Abstract

Parasitic contact resistance effects are becoming a major issue in organic transistors in that they can severely limit or even dominate their overall transistor performance. We present a systematic study of the contact resistance in bottom-contact polymer field-effect transistors made from poly(3-hexylthiophene) (P3HT) as well as poly-9,9′dioctyl-fluorene-co-bithiophene (F8T2). A microscopic approach based on noncontact scanning-probe potentiometry was used to directly separate the transport properties of the transistor channel and the electrode/polymer contacts, giving very accurate experimental access to both the source and drain contact resistance. The influence of the relevant parameters (temperature, electrode work function, ionization potential of the polymer, charge carrier mobility) on the source/drain contact resistance is investigated.
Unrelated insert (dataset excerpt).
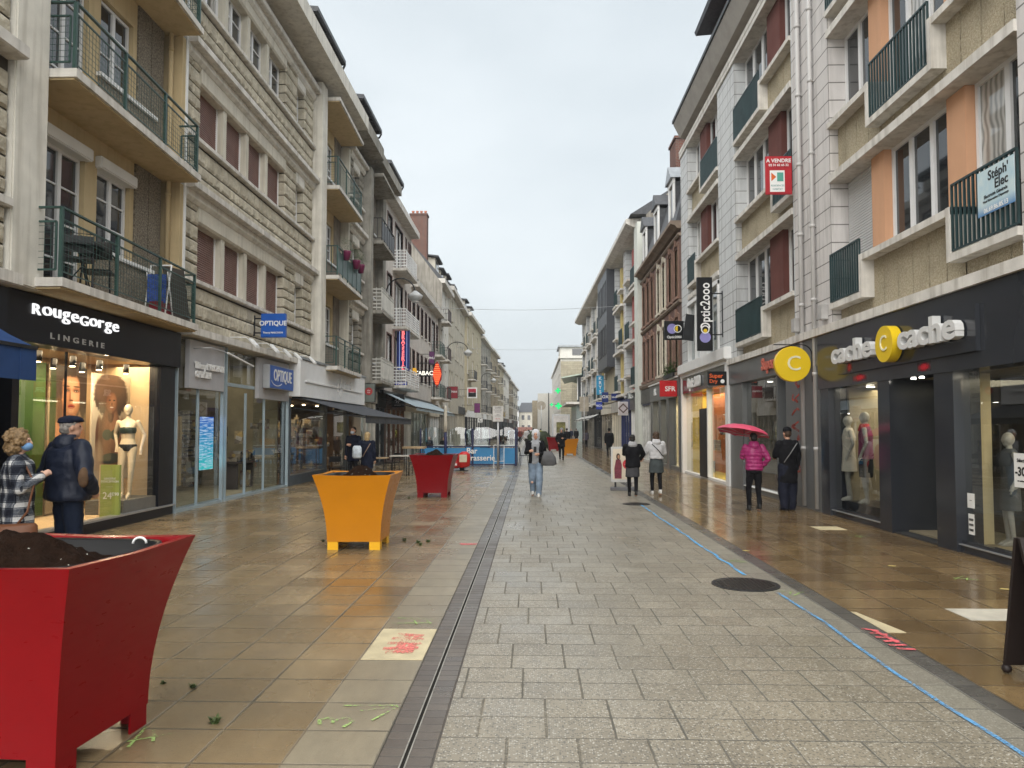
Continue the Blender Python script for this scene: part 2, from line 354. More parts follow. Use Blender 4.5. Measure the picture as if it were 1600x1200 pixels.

We find that for “good” source/drain contacts that give rise to relatively small overall contact resistances (⩽50 kΩ cm), e.g., P3HT with chromium–gold electrodes, the source and the drain contact resistances are almost identical and are governed by bulk transport through the conjugated polymer. However, for “bad” contacts with a Schottky barrier for hole injection φb⩾0.3 eV, e.g., F8T2 with gold electrodes, the source contact resistance is considerably larger than the drain contact resistance and is dominated by charge-carrier injection at the source. Surprisingly small activation energies of 60–140 meV have been found for the source contact resistance, which are smaller than both φb and the activation energy of the mobility. From this we conclude that the commonly assumed (diffusion-limited) thermionic-emission models do not adequately describe the charge injection process in bottom-contact polymer transistors. On the basis of our results we propose a simple model, in which the source contact resistance is assumed to be the sum of resistance arising from the injection process and resistance due to bulk transport through a depletion region, whereas only the latter contributes to the drain contact resistance.